I remembered that Andrew Gold was singer Marni Nixon's son. She provided the singing voice for Audrey Hepburn in "My Fair Lady," Deborah Kerr in "The King and I" and other non-singing actresses in major films. I found out that Andrew's father Ernest was a composer who won an Oscar for "Exodus."

Brent McKee said...

I remember paying good money to see "The Nude Bomb" and was disappointed for several reasons. Primarily because what was billed as a "Get Smart" movie avoided having any familiar characters in it, including 99, The Chief, Hymie, or Sigfreid (and Schtarker). It treated Max as a single man. Secondly, despite the name, "The Nude Bomb" there was no nudity in it. Considering that it co-starred Sylvia Kristel - who did most of her best work nude - this was a considerable waste. In the end, "The Nude Bomb" lived up to only half of its title - the bomb part.

Ivan G. Shreve, Jr. said...

Brent put in his two cents:

I remember paying good money to see "The Nude Bomb" and was disappointed for several reasons.

Chiefly (sorry about the pun) the fact that you paid to see it. There was a time that movie turned up on HBO so often I thought it was the only movie they owned the rights to.

The last movie I saw in a the-ay-ter was Get Smart (2008), which apart from a funny Bernie Kopell cameo and the presence of Stacia's pretend husband Alan Arkin has very little else that I'd recommend. I hear they're making a sequel to it, so God help us all.

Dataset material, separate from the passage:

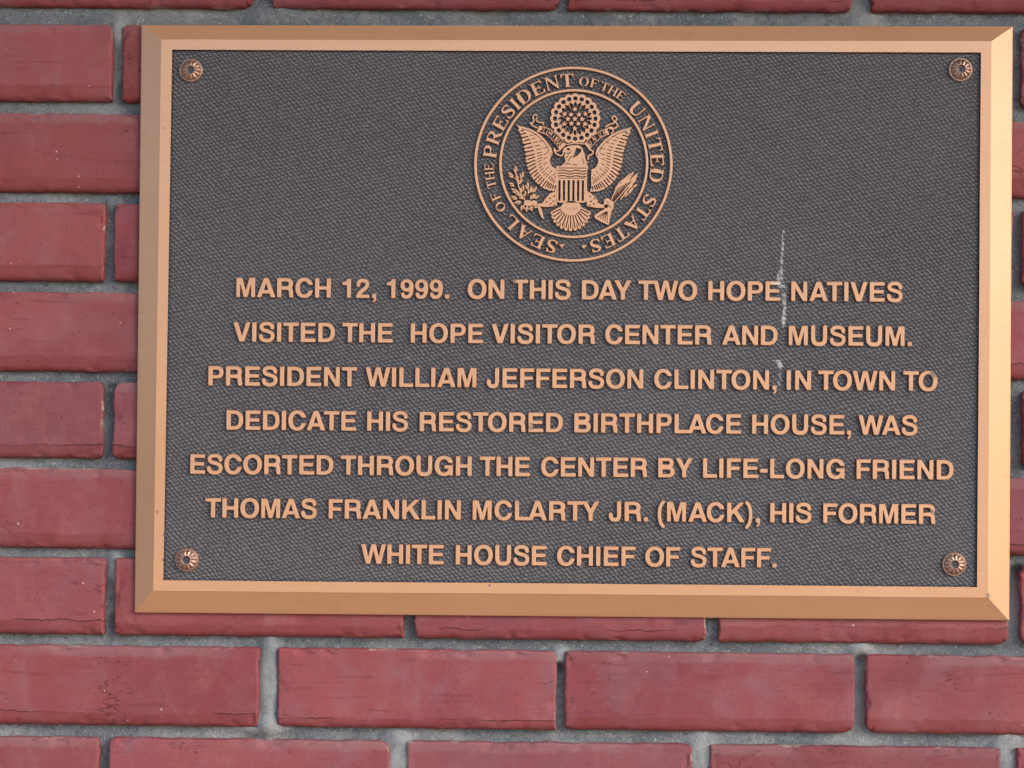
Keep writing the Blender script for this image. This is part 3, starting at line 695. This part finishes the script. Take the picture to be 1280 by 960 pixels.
def brick_mesh(w, h, seed, fine):
    """brick of width w, height h, face at y=0, centred; worn round arrises, a rolled lower lip"""
    R = random.Random(seed); sx = R.uniform(-50, 50)
    ed = [0, .0004, .0009, .0016, .0025, .0036, .005, .0068, .0088, .011]
    stp = .0026 if fine else .012
    if not fine: ed = ed[::2]
    def ticks(L):
        m = L / 2; mid = list(np.arange(ed[-1] + stp, L - ed[-1] - stp * .6, stp)); return ed + mid + [L - e for e in ed[::-1]]
    xs, zs = ticks(w), ticks(h); nx, nz = len(xs), len(zs)
    crn = [R.choice((.0015, .002, .003, .005, .008)) for _ in range(4)]
    V, E, Lp = [], [], []
    amp = R.uniform(.0005, .0010)
    for j, z in enumerate(zs):
        for i, x in enumerate(xs):
            X, Z = x, z
            k = (0 if x < w / 2 else 1) + (0 if z < h / 2 else 2); r = crn[k]
            cxx = r if x < w / 2 else w - r; czz = r if z < h / 2 else h - r
            dx, dz = (cxx - x) if x < w / 2 else (x - cxx), (czz - z) if z < h / 2 else (z - czz)
            if dx > 0 and dz > 0:
                m = max(dx, dz) / math.hypot(dx, dz); X = cxx + (x - cxx) * m; Z = czz + (z - czz) * m
                d = r - max(dx, dz)
            else: d = min(x, w - x, z, h - z)
            near = max(0, 1 - d / .008)
            nv = noise.noise(Vector((x * 55 + sx, z * 55, 3))) + .8 * noise.noise(Vector((x * 260 + sx, z * 260, 9))) - .2
            nh = noise.noise(Vector((x * 55 + sx, z * 55, 13))) + .8 * noise.noise(Vector((x * 260 + sx, z * 260, 19)))
            X += near * nv * amp * (1.6 if min(x, w - x) < .006 else .6); Z += near * nh * amp
            rb = .0018 if z > h / 2 or min(x, w - x) < min(z, h - z) else .0058
            t = max(0, 1 - d / rb); y = rb * (1 - math.sqrt(max(0, 1 - t * t))) * .9
            y += .00035 * noise.noise(Vector((x * 14 + sx, z * 30, 1))) + .00018 * noise.noise(Vector((x * 90 + sx, z * 90, 5)))
            chip = noise.noise(Vector((x * 80 + sx, z * 80, 33))) + .4 * noise.noise(Vector((x * 300 + sx, z * 300, 3)))
            if near > 0 and not (dx > 0 and dz > 0) and chip > .34: y += min(.0015, (chip - .34) * .06) * min(1, near * 1.6)
            V.append((X - w / 2, y, Z - h / 2)); E.append(max(0, 1 - d / .006)); Lp.append(z)
    Fc = [(j * nx + i, j * nx + i + 1, (j + 1) * nx + i + 1, (j + 1) * nx + i) for j in range(nz - 1) for i in range(nx - 1)]
    ringi = [i for i in range(nx)] + [j * nx + nx - 1 for j in range(1, nz)] + [(nz - 1) * nx + i for i in range(nx - 2, -1, -1)] + [j * nx for j in range(nz - 2, 0, -1)]
    b0 = len(V)
    for q in ringi: V.append((V[q][0], .014, V[q][2])); E.append(1); Lp.append(Lp[q])
    n = len(ringi)
    for q in range(n): Fc.append((ringi[(q + 1) % n], ringi[q], b0 + q, b0 + (q + 1) % n))
    me = mesh('brick', V, Fc, True)
    for nm, dat in (('edge', E), ('from_bed', Lp), ('from_top', [h - z for z in Lp])):
        a = me.attributes.new(nm, 'FLOAT', 'POINT'); a.data.foreach_set('value', dat)
    me.materials.append(M_BRICK); return me

# courses measured on the photograph: (top, bottom) at x=60 and at x=1255; then the bed joints carry on at the same pitch
ROWS = [(-99, 7.5, -92, 14.5), (30, 126, 34, 134), (141, 240, 151, 247), (253, 351, 262, 361), (365, 464.5, 376, 474),
        (477, 573, 488, 586), (585.5, 686, 598, 694), (697, 793.5, 708, 807), (807, 907, 821, 919.5), (922, 1020, 936, 1034)]
JOINTS = {0: [(316, 341), (700, 711), (1066, 1091)], 1: [(140, 153), (512, 527), (890, 905), (1264, 1278)], 3: [(130, 143), (508, 523), (888, 903), (1266, 1280)],
          5: [(128, 141), (505, 520), (886, 900), (1264, 1280)], 7: [(130, 143), (505, 520), (882, 899), (1262, 1277)], 9: [(122, 136), (487, 509), (866, 888), (1252, 1271)],
          2: [(325, 340), (700, 713), (1073, 1087)], 4: [(325, 340), (700, 713), (1073, 1087)], 6: [(325, 340), (700, 713), (1073, 1087)], 8: [(323.5, 347), (695.5, 706), (1069, 1083)]}
def row_world(r):
    if 0 <= r <= 9: return ROWS[r]
    if r < 0: b = ROWS[1 if r % 2 else 0]; d = (r - (1 if r % 2 else 0)) * 113.0
    else: b = ROWS[9 if r % 2 else 8]; d = (r - (9 if r % 2 else 8)) * 113.4
    return tuple(v + d for v in b)
plaque_box = (190, 60, 1240, 740)
seed = 0
for r in range(-4, 15):
    tl, bl_, tr, br_ = row_world(r)
    if r == 0: tl, tr = -83, -76
    J = JOINTS.get(r) or ([(323, 338), (699, 712), (1073, 1088)] if r % 2 == 0 else [(128, 142), (504, 520), (884, 900), (1262, 1277)])
    J = list(J); a, b = J[0]
    J = [(a - 375 * k, b - 375 * k) for k in range(4 + (r % 2 == 0), 0, -1)] + J; c_, d_ = J[-1]
    J += [(c_ + 376 * k, d_ + 376 * k) for k in range(1, 5 + (r % 2 == 0))]
    for (p0, p1), (q0, q1) in zip(J[:-1], J[1:]):
        x0, x1 = p1, q0; xm = (x0 + x1) / 2; f = (xm - 60) / 1195
        yt, yb = tl + (tr - tl) * f, bl_ + (br_ - bl_) * f
        seed += 1
        if x0 > plaque_box[0] and x1 < plaque_box[2] and yt > plaque_box[1] and yb < plaque_box[3]: continue
        A, B = at(x0, (yt + yb) / 2, Y_BRICK), at(x1, (yt + yb) / 2, Y_BRICK); T, Bt = at(xm, yt, Y_BRICK), at(xm, yb, Y_BRICK)
        fine = x1 > -30 and x0 < 1310 and yb > -20 and yt < 980
        w, h = B.x - A.x, T.z - Bt.z
        o = link('brick', brick_mesh(w, h, seed, fine), M_BRICK, wall)
        R = random.Random(seed * 3)
        o.location = ((A.x + B.x) / 2, Y_BRICK + R.uniform(-.0001, .0009), (T.z + Bt.z) / 2)
        o.rotation_euler = (R.uniform(-.006, .006), -((at(x1, yt + (tr - tl) * (x1 - x0) / 2390, Y_BRICK).z - at(x0, yt - (tr - tl) * (x1 - x0) / 2390, Y_BRICK).z) / w) , R.uniform(-.003, .003))

# mortar: one bedded, tooled surface behind the brick faces
def mortar():
    x0, x1, z0, z1 = -.78, .80, CAM_H - .68, CAM_H + .55
    def ticks(a, b, c, d):
        return list(np.arange(a, b, .007)) + list(np.arange(b, c, .0024)) + list(np.arange(c, d, .007)) + [d]
    xs, zs = ticks(x0, -.41, .41, x1), ticks(z0, CAM_H - .32, CAM_H + .29, z1); nx, nz = len(xs) - 1, len(zs) - 1
    # places where the joint was smeared nearly flush with the bricks
    full = [(at(x, y, Y_BRICK), rx_, rz_, q) for x, y, rx_, rz_, q in ((335, 855, .009, .040, .0062), (325, 908, .022, .007, .0055), (498, 948, .012, .022, .0055), (877, 945, .012, .022, .005), (1262, 940, .012, .022, .005),
            (145, 40, .006, .010, .005), (142, 710, .007, .012, .005), (137, 255, .005, .006, .004), (1076, 812, .008, .006, .005), (700, 822, .007, .007, .005), (1085, 30, .012, .012, .004), (340, 20, .02, .012, .004),
            (140, 778, .0035, .006, -.007), (699, 836, .0028, .004, -.008), (1077, 826, .0035, .004, -.006), (150, 112, .004, .009, -.006), (137, 485, .006, .003, -.006), (1274, 715, .006, .004, -.008))]
    V, SM = [], []
    for z in zs:
        for x in xs:
            sm = 0.; y = Y_MORTAR + .0016 * noise.noise(Vector((x * 28, z * 28, 0))) + .0011 * noise.noise(Vector((x * 110, z * 110, 4))) + .0006 * noise.noise(Vector((x * 330, z * 330, 4)))
            for c, a_, b_, q in full:
                e = ((x - c.x) / a_) ** 2 + ((z - c.z) / b_) ** 2
                if e < 4:
                    y -= q * math.exp(-e * e)
                    if q > .0045: sm = max(sm, math.exp(-e * e))
            V.append((x, y, z)); SM.append(sm)
    Fc = [(j * (nx + 1) + i, j * (nx + 1) + i + 1, (j + 1) * (nx + 1) + i + 1, (j + 1) * (nx + 1) + i) for j in range(nz) for i in range(nx)]
    b = len(V); Y = Y_MORTAR + .0015                       # the rest of the wall, out of the picture
    V += [(x0, Y, z0), (x1, Y, z0), (x1, Y, z1), (x0, Y, z1), (-4, Y, 0), (4, Y, 0), (4, Y, 2.5), (-4, Y, 2.5)]
    Fc += [(b, b + 4, b + 5, b + 1), (b + 1, b + 5, b + 6, b + 2), (b + 2, b + 6, b + 7, b + 3), (b + 3, b + 7, b + 4, b)]
    me = mesh('mortar', V, Fc, True); a = me.attributes.new('smear', 'FLOAT', 'POINT'); a.data.foreach_set('value', SM + [0.] * 8)
    return link('mortar', me, M_MORTAR, wall)
mortar()
pv = link('pavement', mesh('pavement', [(-40, .02, 0), (40, .02, 0), (40, -60, 0), (-40, -60, 0)], [(0, 3, 2, 1)]), pavement_material())
tag(pv, kind='structure')
# unseen eave, added to keep the upper sky's light off the top bevel
n_ = N('added timber eave'); M_ADDED_EAVE = n_.out(Base_Color=n_.ramp(n_.noise(1, 4, .6, n_.mapping((2, 40, 40))), [(.3, (.09, .06, .045)), (.7, (.14, .10, .075))]), Roughness=.8)
ev = []
for k in range(9):
    y1 = .02 - k * .125; b = len(ev)
    ev += [(-4, y1, 2.5), (4, y1, 2.5), (4, y1 - .12, 2.5), (-4, y1 - .12, 2.5), (-4, y1, 2.54), (4, y1, 2.54), (4, y1 - .12, 2.54), (-4, y1 - .12, 2.54)]
ef = [tuple(8 * k + i for i in f) for k in range(9) for f in ((0, 1, 2, 3), (7, 6, 5, 4), (0, 4, 5, 1), (1, 5, 6, 2), (2, 6, 7, 3), (3, 7, 4, 0))]
ev_o = link('added_eave', mesh('added_eave', ev, ef), M_ADDED_EAVE); tag(ev_o, kind='structure')

# ------------------------------------------------------------------ the plaque
plaque = empty('plaque', (0, Y_BACK, CAM_H - .22))
bpy.context.view_layer.update()
tag(plaque, 'rectangular bronze plaque with raised lettering and presidential seal on the brick wall', 'plaque')
OUT = [(177, 31.5), (1266, 33), (1261.5, 775.5), (168.5, 765.5)]       # clockwise from the top left
RID = [(201, 49), (1240, 51), (1235.5, 747.5), (191, 739)]
INN = [(214.5, 61.5), (1227, 65), (1222, 734.5), (203.5, 726)]
def ringpts(P, y, toward=None, d=0):
    W = [at(x, yy, y) for x, yy in P]
    if d:
        c = sum(W, Vector()) / 4
        for p in W: p.x += math.copysign(d, c.x - p.x); p.z += math.copysign(d, c.z - p.z)
    return [Vector((p.x, y, p.z)) for p in W]
def frame():
    rings = [ringpts(OUT, Y_BACK + .0012), ringpts(OUT, Y_BACK - .0012), ringpts(OUT, Y_BACK - .0018, d=.0006), ringpts(RID, .0003, d=-.0003), ringpts(RID, 0, d=.0003),
             ringpts(INN, 0, d=-.0004), ringpts(INN, .0005, d=0), ringpts(INN, Y_FIELD + .0015, d=.0002)]
    V, Fc = [], []
    # each side is cut into lengths that wander a hair, as a hand-finished casting does
    S = 16
    for r in rings:
        for k in range(4):
            a, b = r[k], r[(k + 1) % 4]
            for i in range(S): V.append(a.lerp(b, i / S))
    n = 4 * S
    for q in range(len(rings) - 1):
        for i in range(n): Fc.append((q * n + i, q * n + (i + 1) % n, (q + 1) * n + (i + 1) % n, (q + 1) * n + i))
    for idx, v in enumerate(V):
        q = idx // n
        if q in (3, 4, 5, 6, 7):
            v.x += .00018 * noise.noise(v * 9); v.z += .00018 * noise.noise(v * 9 + Vector((5, 5, 5)))
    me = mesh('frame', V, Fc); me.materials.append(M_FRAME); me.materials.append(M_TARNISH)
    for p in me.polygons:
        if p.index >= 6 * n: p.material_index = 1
    return me
link('frame', frame(), M_FRAME, plaque)
# flip so that normals face outward is not needed for cycles; the field lies inside the rim
fv = ringpts(INN, Y_FIELD, d=-.002)
bk = ringpts(OUT, Y_BACK + .0010, d=.001)
link('field', mesh('field', fv + bk, [(0, 3, 2, 1), (4, 5, 6, 7), (0, 1, 5, 4), (1, 2, 6, 5), (2, 3, 7, 6), (3, 0, 4, 7)]), M_FIELD, plaque)

def rosette():
    V, Fc = [], []; NR, NT = 30, 120; prof = []
    def hgt(r, t):      # millimetres
        dome = 1.0 + 3.6 * math.sqrt(max(0, 1 - (r / 8.9) ** 2))
        if r < 2.4: return dome - 2.0
        if r < 3.0: return dome - 2.0 * (3.0 - r) / .6
        if r < 7.3:
            s = (r - 3.0) / 4.3; f = abs(math.cos(6 * t)) ** .55
            return dome + .2 - (1 - f) * (0.35 + 1.3 * s) - .9 * max(0, s - .75) * 4 * (1 - .4 * f) * .6
        return dome - .9 if r < 7.9 else dome - .35
    for a in range(NR + 1):
        r = 9.0 * (a / NR)
        for b in range(NT):
            t = 2 * math.pi * b / NT; V.append((r * math.cos(t) / 1000, -hgt(min(r, 8.85), t) / 1000 if a < NR else .0002, r * math.sin(t) / 1000))
    for a in range(NR):
        for b in range(NT): Fc.append((a * NT + b, a * NT + (b + 1) % NT, (a + 1) * NT + (b + 1) % NT, (a + 1) * NT + b))
    return mesh('rosette_screw', V, Fc, True)
def knob():
    V, Fc = [], []; NR, NT = 8, 32
    for a in range(NR + 1):
        r = 2.55 * a / NR
        h = .9 * math.exp(-(r / .55) ** 2) + .25 * (r / 2.5) ** 2
        for b in range(NT):
            t = 2 * math.pi * b / NT; V.append((r * math.cos(t) / 1000, -(2.75 + h) / 1000, r * math.sin(t) / 1000))
    for a in range(NR):
        for b in range(NT): Fc.append((a * NT + b, a * NT + (b + 1) % NT, (a + 1) * NT + (b + 1) % NT, (a + 1) * NT + b))
    return mesh('screw_centre', V, Fc, True)
rm, km = rosette(), knob(); rm.materials.append(M_SCREW); km.materials.append(M_RECESS)
for i, (x, y) in enumerate(((238.4, 87.6), (1201, 86.8), (233, 700), (1193, 705.5))):
    P = at(x, y, 0); o = link('rosette_screw', rm, M_SCREW, plaque); o.location = (P.x, Y_FIELD, P.z); o.rotation_euler = (0, .4 * i, 0)
    k = bpy.data.objects.new('screw_centre', km); col.objects.link(k); k.parent = o

build_text()
build_seal()
# all part transforms above are given in world space; the parent inverse set in link() keeps them there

And the Lady Eve (positively the same dame!) dropped this little nugget o'trivia:

I remembered that Andrew Gold was singer Marni Nixon's son.

To which I can only reply in my best Carson impression: "I did not know that." To be honest, anytime I hear that Lonely Boy song of his I instinctively reach to change the station but after learning that he produced Karla Bonoff's Personally (a personal fave) I'd cut him some slack in the Great Beyond.

Winifred said...

Agree about Lonely Boy but loved Never let her Slip Away. Just heard it the other day, very sad to lose him.

mndean said...

I still haven't forgiven you for missing R&B legend General Johnson's passing, but at least you remembered Benny Spellman.

Ivan G. Shreve, Jr. said...

I still haven't forgiven you for missing R&B legend General Johnson's passing

Well, I'll probably never forgive myself because this is honestly the first time I've heard of it. I really do make a concerted effort to keep up on the...well, more like goings in this case but occasionally one will get under the radar and I'm guessing that was the one (since Johnson died in October of last year).